>>>>>

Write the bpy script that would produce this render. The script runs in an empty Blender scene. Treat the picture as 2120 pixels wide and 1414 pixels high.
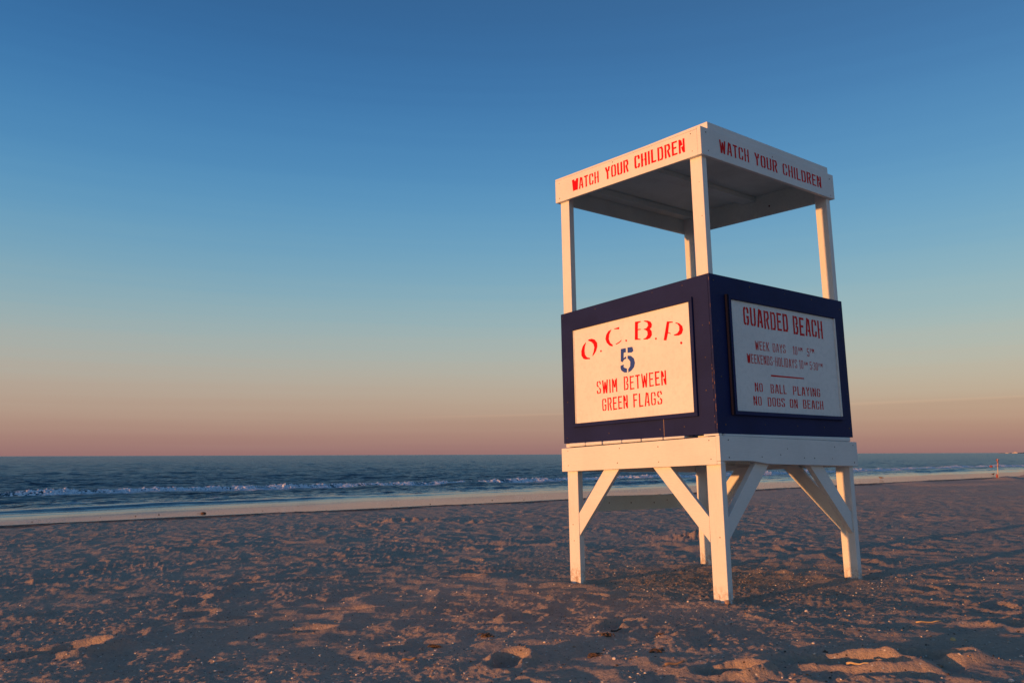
import bpy, bmesh, math, random
import numpy as np
from mathutils import Vector, Matrix
R = math.radians
SC = bpy.context.scene
COL = SC.collection
rng = np.random.default_rng(7)
random.seed(7)

# ------------------------------------------------------------------ camera
YAW = 0.90940                      # heading of the stand against the camera's view
EYE = 1.1030
PITCH, ROLL, FPX = 0.13963, 0.0034, 1662.82
cam_d = bpy.data.cameras.new('camera')
cam_d.sensor_width = 36.0
cam_d.lens = 36.0 * FPX / 2120.0
cam_d.clip_start = 0.05
cam_d.clip_end = 60000
cam = bpy.data.objects.new('camera', cam_d)
COL.objects.link(cam)
cam.location = (0, 0, EYE)
cam.rotation_euler = (Matrix.Rotation(math.pi / 2 + PITCH, 4, 'X') @ Matrix.Rotation(-ROLL, 4, 'Z')).to_euler()
SC.camera = cam

# ------------------------------------------------------------------ sky and sun
SUN_ELEV = R(2.6)
# light travels along the stand's own +Y axis, drifting a little towards its +X side
lx, ly = 0.037, 1.0
TRAVEL = Vector((lx * math.cos(YAW) + ly * math.sin(YAW), -lx * math.sin(YAW) + ly * math.cos(YAW), 0)).normalized()
TRAVEL = Vector((TRAVEL.x * math.cos(SUN_ELEV), TRAVEL.y * math.cos(SUN_ELEV), -math.sin(SUN_ELEV)))
SUN_ROT = math.atan2(-TRAVEL.x, -TRAVEL.y)

world = bpy.data.worlds.new('World')
SC.world = world
world.use_nodes = True
nt = world.node_tree
nt.nodes.clear()
out = nt.nodes.new('ShaderNodeOutputWorld')
bg = nt.nodes.new('ShaderNodeBackground')
bg.inputs['Strength'].default_value = 0.1
sky = nt.nodes.new('ShaderNodeTexSky')
sky.sky_type = 'NISHITA'
sky.sun_disc = False
sky.sun_elevation = SUN_ELEV
sky.sun_rotation = SUN_ROT
tc = nt.nodes.new('ShaderNodeTexCoord')
sep = nt.nodes.new('ShaderNodeSeparateXYZ')
nt.links.new(tc.outputs['Generated'], sep.inputs[0])
asin = nt.nodes.new('ShaderNodeMath'); asin.operation = 'ARCSINE'
nt.links.new(sep.outputs['Z'], asin.inputs[0])
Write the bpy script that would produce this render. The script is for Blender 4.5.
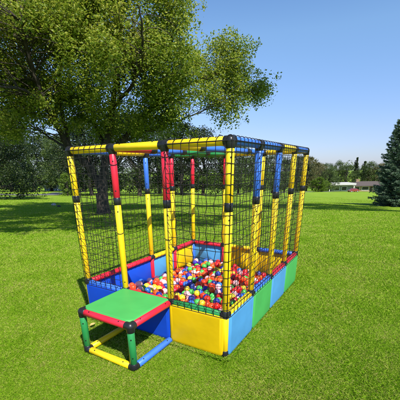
import bpy, math, random
import numpy as np
from mathutils import Vector, Matrix
random.seed(7); RNG = np.random.default_rng(11)
S = bpy.context.scene
for o in list(bpy.data.objects): bpy.data.objects.remove(o)
COL = S.collection
R = math.radians

# ------------------------------------------------------------------ camera
F_PX, PX, PY = 309.7244, 190.1974, 289.4127          # on a 400 px wide frame
CAM = np.array([1.9141, -1.5253, 1.1263])
RT = np.array([0.84913632, 0.5279024, -0.0169283])
UP = np.array([-0.18048132, 0.32012918, 0.93002355])
FW = np.array([-0.49638091, 0.78666153, -0.36710984])
cam = bpy.data.cameras.new('camera'); co = bpy.data.objects.new('camera', cam); COL.objects.link(co)
m = Matrix(((RT[0], UP[0], -FW[0], CAM[0]), (RT[1], UP[1], -FW[1], CAM[1]), (RT[2], UP[2], -FW[2], CAM[2]), (0, 0, 0, 1)))
co.matrix_world = m
cam.sensor_width = 36; cam.sensor_fit = 'HORIZONTAL'; cam.lens = F_PX / 400 * 36
cam.shift_x = 0.5 - PX / 400; cam.shift_y = PY / 400 - 0.5
cam.clip_start = 0.05; cam.clip_end = 3000
S.camera = co

# ------------------------------------------------------------------ light
SUN_AZ, SUN_EL = R(-33), R(52)                         # direction TO the sun, angle from +X
sd = Vector((math.cos(SUN_EL) * math.cos(SUN_AZ), math.cos(SUN_EL) * math.sin(SUN_AZ), math.sin(SUN_EL)))
w = bpy.data.worlds.new('World'); S.world = w; w.use_nodes = True
nt = w.node_tree; nt.nodes.clear()
sky = nt.nodes.new('ShaderNodeTexSky'); sky.sky_type = 'NISHITA'; sky.sun_disc = False
sky.sun_elevation = SUN_EL; sky.sun_rotation = R(90) - SUN_AZ
sky.air_density = 1.0; sky.dust_density = 0.15; sky.ozone_density = 3.0; sky.altitude = 0
bg = nt.nodes.new('ShaderNodeBackground'); bg.inputs['Strength'].default_value = 0.110
out = nt.nodes.new('ShaderNodeOutputWorld')
tint = nt.nodes.new('ShaderNodeMix'); tint.data_type = 'RGBA'; tint.blend_type = 'MULTIPLY'; tint.inputs[0].default_value = 1; 
wtc = nt.nodes.new('ShaderNodeTexCoord'); wsx = nt.nodes.new('ShaderNodeSeparateXYZ'); wr = nt.nodes.new('ShaderNodeValToRGB')
nt.links.new(wtc.outputs['Generated'], wsx.inputs[0]); nt.links.new(wsx.outputs['Z'], wr.inputs[0])
for i_, (p_, c_) in enumerate(((0.0, (.44, .515, .80)), (.085, (.60, .62, .84)), (.30, (.82, .93, 1)), (.48, (.62, .81, 1)))):
    e_ = wr.color_ramp.elements[i_] if i_ < 2 else wr.color_ramp.elements.new(.5)
    e_.position = p_; e_.color = (*c_, 1)
wr.color_ramp.elements[-1].position = .48
nt.links.new(wr.outputs[0], tint.inputs[7])
nt.links.new(sky.outputs[0], tint.inputs[6]); nt.links.new(tint.outputs[2], bg.inputs[0]); nt.links.new(bg.outputs[0], out.inputs[0])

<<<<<

### Short task
Copy the data character for character, but drop all pictures from the copy.

### Final result
Write the bpy script that would produce this render. The script runs in an empty Blender scene. Treat the picture as 2120 pixels wide and 1414 pixels high.
import bpy, bmesh, math, random
import numpy as np
from mathutils import Vector, Matrix
R = math.radians
SC = bpy.context.scene
COL = SC.collection
rng = np.random.default_rng(7)
random.seed(7)

# ------------------------------------------------------------------ camera
YAW = 0.90940                      # heading of the stand against the camera's view
EYE = 1.1030
PITCH, ROLL, FPX = 0.13963, 0.0034, 1662.82
cam_d = bpy.data.cameras.new('camera')
cam_d.sensor_width = 36.0
cam_d.lens = 36.0 * FPX / 2120.0
cam_d.clip_start = 0.05
cam_d.clip_end = 60000
cam = bpy.data.objects.new('camera', cam_d)
COL.objects.link(cam)
cam.location = (0, 0, EYE)
cam.rotation_euler = (Matrix.Rotation(math.pi / 2 + PITCH, 4, 'X') @ Matrix.Rotation(-ROLL, 4, 'Z')).to_euler()
SC.camera = cam

# ------------------------------------------------------------------ sky and sun
SUN_ELEV = R(2.6)
# light travels along the stand's own +Y axis, drifting a little towards its +X side
lx, ly = 0.037, 1.0
TRAVEL = Vector((lx * math.cos(YAW) + ly * math.sin(YAW), -lx * math.sin(YAW) + ly * math.cos(YAW), 0)).normalized()
TRAVEL = Vector((TRAVEL.x * math.cos(SUN_ELEV), TRAVEL.y * math.cos(SUN_ELEV), -math.sin(SUN_ELEV)))
SUN_ROT = math.atan2(-TRAVEL.x, -TRAVEL.y)

world = bpy.data.worlds.new('World')
SC.world = world
world.use_nodes = True
nt = world.node_tree
nt.nodes.clear()
out = nt.nodes.new('ShaderNodeOutputWorld')
bg = nt.nodes.new('ShaderNodeBackground')
bg.inputs['Strength'].default_value = 0.1
sky = nt.nodes.new('ShaderNodeTexSky')
sky.sky_type = 'NISHITA'
sky.sun_disc = False
sky.sun_elevation = SUN_ELEV
sky.sun_rotation = SUN_ROT
tc = nt.nodes.new('ShaderNodeTexCoord')
sep = nt.nodes.new('ShaderNodeSeparateXYZ')
nt.links.new(tc.outputs['Generated'], sep.inputs[0])
asin = nt.nodes.new('ShaderNodeMath'); asin.operation = 'ARCSINE'
nt.links.new(sep.outputs['Z'], asin.inputs[0])
Write the bpy script that would produce this render. The script is for Blender 4.5.
import bpy, math, random
import numpy as np
from mathutils import Vector, Matrix
random.seed(7); RNG = np.random.default_rng(11)
S = bpy.context.scene
for o in list(bpy.data.objects): bpy.data.objects.remove(o)
COL = S.collection
R = math.radians

# ------------------------------------------------------------------ camera
F_PX, PX, PY = 309.7244, 190.1974, 289.4127          # on a 400 px wide frame
CAM = np.array([1.9141, -1.5253, 1.1263])
RT = np.array([0.84913632, 0.5279024, -0.0169283])
UP = np.array([-0.18048132, 0.32012918, 0.93002355])
FW = np.array([-0.49638091, 0.78666153, -0.36710984])
cam = bpy.data.cameras.new('camera'); co = bpy.data.objects.new('camera', cam); COL.objects.link(co)
m = Matrix(((RT[0], UP[0], -FW[0], CAM[0]), (RT[1], UP[1], -FW[1], CAM[1]), (RT[2], UP[2], -FW[2], CAM[2]), (0, 0, 0, 1)))
co.matrix_world = m
cam.sensor_width = 36; cam.sensor_fit = 'HORIZONTAL'; cam.lens = F_PX / 400 * 36
cam.shift_x = 0.5 - PX / 400; cam.shift_y = PY / 400 - 0.5
cam.clip_start = 0.05; cam.clip_end = 3000
S.camera = co

# ------------------------------------------------------------------ light
SUN_AZ, SUN_EL = R(-33), R(52)                         # direction TO the sun, angle from +X
sd = Vector((math.cos(SUN_EL) * math.cos(SUN_AZ), math.cos(SUN_EL) * math.sin(SUN_AZ), math.sin(SUN_EL)))
w = bpy.data.worlds.new('World'); S.world = w; w.use_nodes = True
nt = w.node_tree; nt.nodes.clear()
sky = nt.nodes.new('ShaderNodeTexSky'); sky.sky_type = 'NISHITA'; sky.sun_disc = False
sky.sun_elevation = SUN_EL; sky.sun_rotation = R(90) - SUN_AZ
sky.air_density = 1.0; sky.dust_density = 0.15; sky.ozone_density = 3.0; sky.altitude = 0
bg = nt.nodes.new('ShaderNodeBackground'); bg.inputs['Strength'].default_value = 0.110
out = nt.nodes.new('ShaderNodeOutputWorld')
tint = nt.nodes.new('ShaderNodeMix'); tint.data_type = 'RGBA'; tint.blend_type = 'MULTIPLY'; tint.inputs[0].default_value = 1; 
wtc = nt.nodes.new('ShaderNodeTexCoord'); wsx = nt.nodes.new('ShaderNodeSeparateXYZ'); wr = nt.nodes.new('ShaderNodeValToRGB')
nt.links.new(wtc.outputs['Generated'], wsx.inputs[0]); nt.links.new(wsx.outputs['Z'], wr.inputs[0])
for i_, (p_, c_) in enumerate(((0.0, (.44, .515, .80)), (.085, (.60, .62, .84)), (.30, (.82, .93, 1)), (.48, (.62, .81, 1)))):
    e_ = wr.color_ramp.elements[i_] if i_ < 2 else wr.color_ramp.elements.new(.5)
    e_.position = p_; e_.color = (*c_, 1)
wr.color_ramp.elements[-1].position = .48
nt.links.new(wr.outputs[0], tint.inputs[7])
nt.links.new(sky.outputs[0], tint.inputs[6]); nt.links.new(tint.outputs[2], bg.inputs[0]); nt.links.new(bg.outputs[0], out.inputs[0])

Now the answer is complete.